— begin Dataset extract —

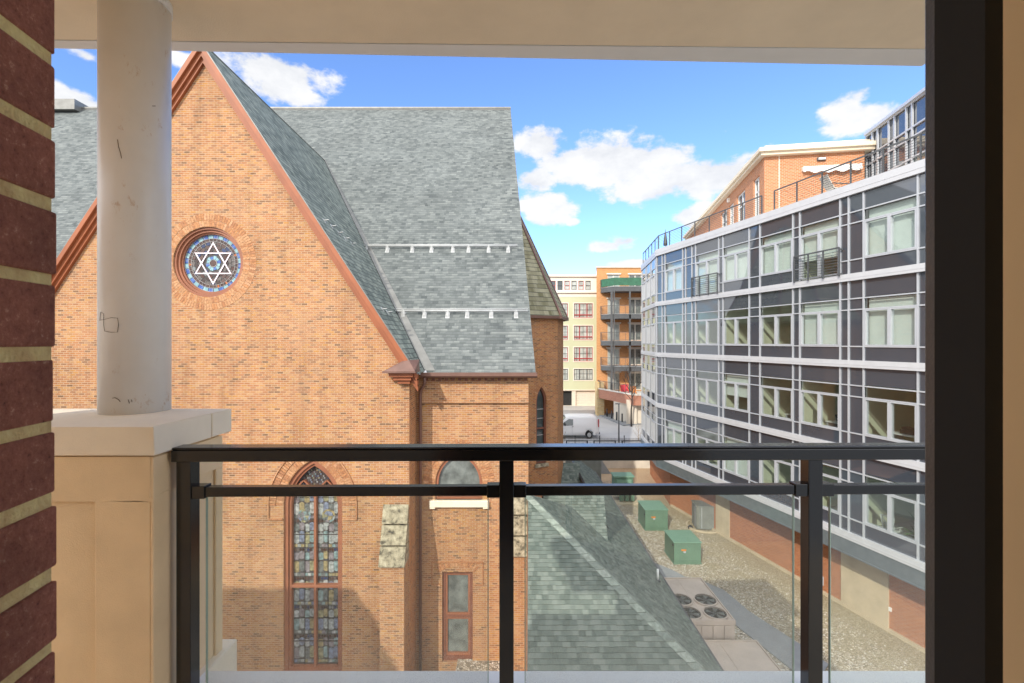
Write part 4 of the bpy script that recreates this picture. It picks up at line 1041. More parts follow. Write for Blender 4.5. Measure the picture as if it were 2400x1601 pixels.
# glazed penthouse beside it
FQ = Frame((18.85, 24.9, 0), (-.165, -.986, 0), (-.986, .165, 0))
m = MB(); s_ = MB(); p_ = MB(); zt = lambda u: 10.95
LQ = 16
us = [0, .55, 1.0, 1.9, 2.35, 3.2, 3.6, 4.6, 5.1, 6.2, 6.7, 7.8, 8.3, 9.4, 10, 11.2, 12, 13.2, 14, 16]
for u in us: m.lbox(FQ, u - .04, u + .04, 6.2, 10.9, 0, .08)
for z in (8.35, 9.3, 9.75, 10.87, 6.5): m.lbox(FQ, 0, LQ, z - .035, z + .035, 0, .075)
m.lbox(FQ, 0, LQ, 10.9, 11.05, -.3, .18)
m.build('penthouse_mullions', M['alu'], office)
for i in range(len(us) - 1):
    big = us[i + 1] - us[i] > .7
    (p_ if big else s_).lbox(FQ, us[i], us[i + 1], 6.2, 8.35, -.05, -.02); (s_).lbox(FQ, us[i], us[i + 1], 8.35, 10.9, -.05, -.02)
p_.build('penthouse_glass', M['win_glass'], office); s_.build('penthouse_panels', M['spandrel'], office)
m = MB(); m.lbox(FQ, 0, LQ, 6.3, 10.8, -3.2, -3.0); m.lbox(FQ, -.2, LQ, 10.8, 10.9, -6, -.05, 0); m.build('penthouse_interior', M['blind'], office)
m = MB(); m.lbox(FQ, -.12, 0, 6.2, 10.9, -.5, .05); m.build('penthouse_pier', M['steel'], office)
# things on the building
hv = at(1480 + 1340 / 2.904, 180 + 400 / 2.904, 28.0)
rt = empty('rooftop_unit', (hv.x, 28.0, 10.59), 'grey louvred ventilation unit on the cream penthouse roof', 'ventilation unit')
m = MB(); m.box(hv.x - .48, hv.x + .48, 27.6, 28.5, 10.59, 11.05); m.hexa([(hv.x - .75, 27.7, 10.59), (hv.x - .48, 27.7, 10.59), (hv.x - .48, 28.4, 10.59), (hv.x - .75, 28.4, 10.59), (hv.x - .5, 27.7, 10.95), (hv.x - .48, 27.7, 10.95), (hv.x - .48, 28.4, 10.95), (hv.x - .5, 28.4, 10.95)]); m.build('casing', M['grey_metal'], rt)
m = MB()
for k in range(9): m.box(hv.x - .42 + k * .098, hv.x - .36 + k * .098, 27.57, 27.6, 10.66, 10.95)
m.build('louvre', M['black_matt'], rt)
m = MB(); m.box(hv.x - .5, hv.x + .5, 27.58, 28.52, 11.05, 11.09); m.build('lid', M['cream_trim'], rt)
# terrace chair
tc_u = zu(1290); tcl = FO.p(tc_u, 6.28, -.9)
ch = empty('terrace_chair', tcl, 'white reclining garden chair behind the roof terrace railing', 'chair')
m = MB(); T = lambda a, b, c: tcl + Vector((a, b, c))
m.hexa([T(-.3, -.25, .42), T(.35, -.25, .38), T(.35, .25, .38), T(-.3, .25, .42), T(-.3, -.25, .46), T(.35, -.25, .42), T(.35, .25, .42), T(-.3, .25, .46)]); m.build('seat', M['cream_trim'], ch)
m = MB()
for k in range(5): m.bar(T(-.28, -.22 + k * .11, .44), T(-.62, -.22 + k * .11, 1.02), .08, .025)
m.bar(T(-.6, -.27, 1.0), T(-.6, .27, 1.0), .05, .04); m.build('backrest', M['cream_trim'], ch)
for sx, sy in ((-.28, -.24), (-.28, .24), (.32, -.24), (.32, .24)): m = MB(); m.bar(T(sx, sy, 0), T(sx, sy, .42), .035, .035); m.build('leg', M['steel'], ch)
for sy in (-.28, .28): m = MB(); m.bar(T(-.4, sy, .64), T(.38, sy, .6), .05, .03); m.bar(T(.36, sy, .6), T(.33, sy, .4), .03, .03); m.build('armrest', M['steel'], ch)
ux_ = FO2.p(.6, 6.28, -.7)
um = empty('closed_parasol', ux_, 'small dark closed parasol at the far corner of the roof terrace', 'parasol')
m = MB(); m.tube([ux_, ux_ + Vector((0, 0, 1.7))], .02, 8); m.build('pole', M['steel'], um)
m = MB(); m.tube([ux_ + Vector((0, 0, .55)), ux_ + Vector((0, 0, .7)), ux_ + Vector((0, 0, 1.2)), ux_ + Vector((0, 0, 1.6))], [.14, .15, .09, .02], 8, smooth=False); m.build('canopy', M['black_matt'], um)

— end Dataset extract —

-- Given instruction --
Copy out all the data without changing anything, and drop the pictures.

-- Output for this task --
Write part 4 of the bpy script that recreates this picture. It picks up at line 1041. More parts follow. Write for Blender 4.5. Measure the picture as if it were 2400x1601 pixels.
# glazed penthouse beside it
FQ = Frame((18.85, 24.9, 0), (-.165, -.986, 0), (-.986, .165, 0))
m = MB(); s_ = MB(); p_ = MB(); zt = lambda u: 10.95
LQ = 16
us = [0, .55, 1.0, 1.9, 2.35, 3.2, 3.6, 4.6, 5.1, 6.2, 6.7, 7.8, 8.3, 9.4, 10, 11.2, 12, 13.2, 14, 16]
for u in us: m.lbox(FQ, u - .04, u + .04, 6.2, 10.9, 0, .08)
for z in (8.35, 9.3, 9.75, 10.87, 6.5): m.lbox(FQ, 0, LQ, z - .035, z + .035, 0, .075)
m.lbox(FQ, 0, LQ, 10.9, 11.05, -.3, .18)
m.build('penthouse_mullions', M['alu'], office)
for i in range(len(us) - 1):
    big = us[i + 1] - us[i] > .7
    (p_ if big else s_).lbox(FQ, us[i], us[i + 1], 6.2, 8.35, -.05, -.02); (s_).lbox(FQ, us[i], us[i + 1], 8.35, 10.9, -.05, -.02)
p_.build('penthouse_glass', M['win_glass'], office); s_.build('penthouse_panels', M['spandrel'], office)
m = MB(); m.lbox(FQ, 0, LQ, 6.3, 10.8, -3.2, -3.0); m.lbox(FQ, -.2, LQ, 10.8, 10.9, -6, -.05, 0); m.build('penthouse_interior', M['blind'], office)
m = MB(); m.lbox(FQ, -.12, 0, 6.2, 10.9, -.5, .05); m.build('penthouse_pier', M['steel'], office)
# things on the building
hv = at(1480 + 1340 / 2.904, 180 + 400 / 2.904, 28.0)
rt = empty('rooftop_unit', (hv.x, 28.0, 10.59), 'grey louvred ventilation unit on the cream penthouse roof', 'ventilation unit')
m = MB(); m.box(hv.x - .48, hv.x + .48, 27.6, 28.5, 10.59, 11.05); m.hexa([(hv.x - .75, 27.7, 10.59), (hv.x - .48, 27.7, 10.59), (hv.x - .48, 28.4, 10.59), (hv.x - .75, 28.4, 10.59), (hv.x - .5, 27.7, 10.95), (hv.x - .48, 27.7, 10.95), (hv.x - .48, 28.4, 10.95), (hv.x - .5, 28.4, 10.95)]); m.build('casing', M['grey_metal'], rt)
m = MB()
for k in range(9): m.box(hv.x - .42 + k * .098, hv.x - .36 + k * .098, 27.57, 27.6, 10.66, 10.95)
m.build('louvre', M['black_matt'], rt)
m = MB(); m.box(hv.x - .5, hv.x + .5, 27.58, 28.52, 11.05, 11.09); m.build('lid', M['cream_trim'], rt)
# terrace chair
tc_u = zu(1290); tcl = FO.p(tc_u, 6.28, -.9)
ch = empty('terrace_chair', tcl, 'white reclining garden chair behind the roof terrace railing', 'chair')
m = MB(); T = lambda a, b, c: tcl + Vector((a, b, c))
m.hexa([T(-.3, -.25, .42), T(.35, -.25, .38), T(.35, .25, .38), T(-.3, .25, .42), T(-.3, -.25, .46), T(.35, -.25, .42), T(.35, .25, .42), T(-.3, .25, .46)]); m.build('seat', M['cream_trim'], ch)
m = MB()
for k in range(5): m.bar(T(-.28, -.22 + k * .11, .44), T(-.62, -.22 + k * .11, 1.02), .08, .025)
m.bar(T(-.6, -.27, 1.0), T(-.6, .27, 1.0), .05, .04); m.build('backrest', M['cream_trim'], ch)
for sx, sy in ((-.28, -.24), (-.28, .24), (.32, -.24), (.32, .24)): m = MB(); m.bar(T(sx, sy, 0), T(sx, sy, .42), .035, .035); m.build('leg', M['steel'], ch)
for sy in (-.28, .28): m = MB(); m.bar(T(-.4, sy, .64), T(.38, sy, .6), .05, .03); m.bar(T(.36, sy, .6), T(.33, sy, .4), .03, .03); m.build('armrest', M['steel'], ch)
ux_ = FO2.p(.6, 6.28, -.7)
um = empty('closed_parasol', ux_, 'small dark closed parasol at the far corner of the roof terrace', 'parasol')
m = MB(); m.tube([ux_, ux_ + Vector((0, 0, 1.7))], .02, 8); m.build('pole', M['steel'], um)
m = MB(); m.tube([ux_ + Vector((0, 0, .55)), ux_ + Vector((0, 0, .7)), ux_ + Vector((0, 0, 1.2)), ux_ + Vector((0, 0, 1.6))], [.14, .15, .09, .02], 8, smooth=False); m.build('canopy', M['black_matt'], um)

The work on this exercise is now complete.